Saturday, April 7, 2012

The Dilemma of Distance

Phoebe Elizabeth Lim Pei Jun

As an international student at Trinity for a semester, I could not have picked a better, or worse, time to read a course on sustainability. While the course has made me shrink in my seat numerous times at the realization of how unsustainable my current lifestyle is, every major contributor to carbon emissions listed on the slide during the carbon footprints lecture was an allegation laid against me.


http://www.nusconnect.org.uk/news/article/6006/1998/

First, there was the obvious heavy-weight champion for any international student - transport. As if flying 11,198.81 kilometres one-way from Singapore to Dublin wasn't bad enough (link, I had transited at Dubai, which meant greater quantities of carbon emissions from the additional take-off and landing compared to the option of a direct flight. Moreover, I still have to make the return trip home since overstaying my Visa and risking a falling-out with the guards isn't an option. Times like these, one wonders why anyone would have picked the more destructive of two options just to save some money. Not to mention all those sinful trips I had planned, around Ireland and Central Europe, purely for leisure.

While some kind souls might be willing to adopt my used items once I leave, the thought of having to throw almost all of it out is hard to swallow, let alone stomach. Yet, it is a common practice for international students it seems - bed sheets, duvets, pillows, thumbtacks, clothes hangers, porcelain utensils, the mundane stuff of everyday life I would never have batted an eyelid about before uprooting and planting myself in a foreign land.

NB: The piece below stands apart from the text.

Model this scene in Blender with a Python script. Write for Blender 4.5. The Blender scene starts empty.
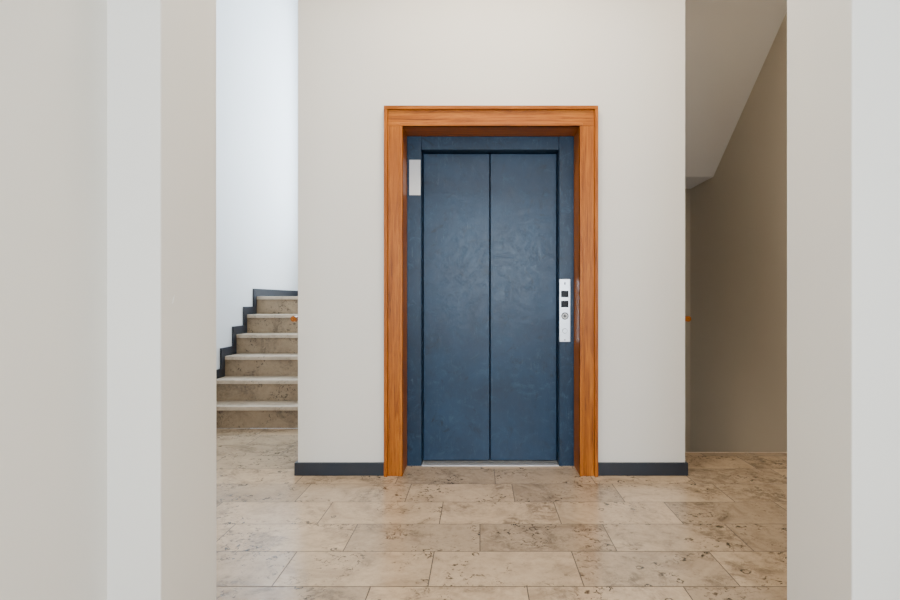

The embedded carbon I'm responsible for just from exploring Dublin city in the better part of my first month and half here, administrative documents, enjoying an Irish meal, is anyone's guess. At this rate, even sending postcards home may be hazardous, what with all these letters being posted by air mail.
           
I would have reckoned that the more global I become, I'd have a heightened awareness and understanding of the world I live in, and be in a better position to, if not help, at least curtail problems related to sustainability. Yet, not only do I find myself incredibly guilty of killing the planet slowly, I think it increasingly challenging to live a decent modern city-life, if at all, under such circumstances.
           
Ah the life of an international student, a tough life indeed.